Desde hace un par de años las políticas públicas sobre la investigación han sido objeto de controversia debido a las numerosas modificaciones del antiguo CONACYT. La última y más radical fue la nueva Ley de Ciencia que entraba en vigor el pasado mayo en medio de múltiples polémicas. Un primer elemento que llama la atención es que el nuevo CONAHCYT incorpora una H para agregar, pero también para distinguir las actividades de las humanidades como parte de la investigación. Ello sugiere que disciplinas como la literatura, la filosofía o la historia son explícitamente consideradas como parte de la investigación nacional, pero también y más importante, son diferenciadas de las ciencias sociales y naturales. A primera vista esto me parece un acierto. No obstante, otro elemento que ha sido crucial para perfilar el futuro investigador de la nación, más recientemente de los posgrados, han sido los temas y problemas que la institución considera prioritarias para financiar (PRONACES). Curiosamente ahí no aparece la filosofía.
Esta disciplina siempre ha tenido un papel controvertido en el juego de las prioridades de las políticas públicas, me atrevería a decir, a nivel internacional. En sociedades contemporáneas cada vez más centradas en la vorágine de la inmediatez, en lo práctico, en lo productivo, parecería que queda poco lugar para pensar que la filosofía pueda servirnos de algo. Las tendencias neoliberales de las últimas décadas fortalecieron un conjunto de políticas públicas donde resultaba prescindible. Sin embargo, diversas organizaciones de investigadores y profesores se movilizaron para evitar que la enseñanza de la filosofía fuera eliminada de los planes de estudios, reivindicando su importancia. Recuerdo los casos de España y México, pero imagino que hay más.
En estas campañas a menudo encontramos el argumento central de que la filosofía es, por antonomasia, el lugar del pensamiento crítico, el cual resulta indispensable para promover sociedades democráticas y participativas. Pero, ¿sin la filosofía no hay pensamiento crítico? No lo creo. ¿No es crítica también la ciencia, el arte o la historia? Entonces, ¿Cuál es su función? ¿Para qué la necesitamos?

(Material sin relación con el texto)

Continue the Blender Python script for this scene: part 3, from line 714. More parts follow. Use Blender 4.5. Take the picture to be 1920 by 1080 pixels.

Responder estas preguntas no es una cuestión baladí, de hecho, no creo que exista un consenso entre los propios filósofos al respecto. Necesitaríamos un seminario para exponer las posibles respuestas, las canónicas y las más originales, y no estoy segura de que tendríamos más claridad al respecto. Una primera respuesta socrática sería que la filosofía intentar responder a la pregunta de ¿cómo vivir? Lo cierto es que históricamente la filosofía pretendió tener un papel fundacional de nuestras prácticas, ya Platón hablaba del rey filósofo que inspiró y sigue inspirando parte del quehacer filosófico. Sin embargo, las sociedades modernas cada vez más secularizadas fueron desinflando paulatinamente la idea de los fundamentos últimos que la filosofía buscaba en planteamientos metafísicos.
El siglo XX marcó a la filosofía, como a otras disciplinas, por un proceso de profesionalización que la fue haciendo cada vez más técnica y árida en las dos grandes tradiciones que dominaron el campo: tanto en su versión analítica anglosajona, como en la metafísica continental. De pronto la filosofía se encontraba muy lejos de nuestras prácticas cotidianas llegando a callejones sin salida teóricos que concernían solo a unos cuantos especialistas sobre la faz de la Tierra.
Afortunadamente, en las últimas décadas creo que comenzó un despertar para recuperar o, mejor aún, redefinir la función social de la filosofía, no con pretensiones de reyes ni de dioses, sino de simples críticos culturales. Pensar cómo construimos una sociedad sin asimetrías de género, más justa. Cómo hilamos las virtudes morales con las nuevas tecnologías, con inteligencias artificiales. Cómo deshacemos visiones de la historia imperialistas y condescendientes. En fin, como decía John Dewey, cómo tejemos lo viejo con lo nuevo. Sin duda, eso muestra una labor más humilde y terrenal de la filosofía de la que se imaginó Platón. Se trata de un grupo de lectores que disponen de una pluralidad de vocabularios: el fenomenológico, el analítico, el psicoanalítico, etc., cada uno de los cuales sirve para determinados fines, como una caja de herramientas. A su vez esta caja echa mano de la historia, de la antropología, de la literatura, sin demarcaciones claras y sin niveles epistemológicos. Esta labor no es grandilocuente ni goza de inmediatez, más bien es un proyecto de largo aliento, pero importante para reconectar con la pregunta de ¿cómo queremos vivir? Que en los escenarios distópicos de hoy cobra más importancia que nunca. Ojalá y las políticas públicas lo estén pensando así.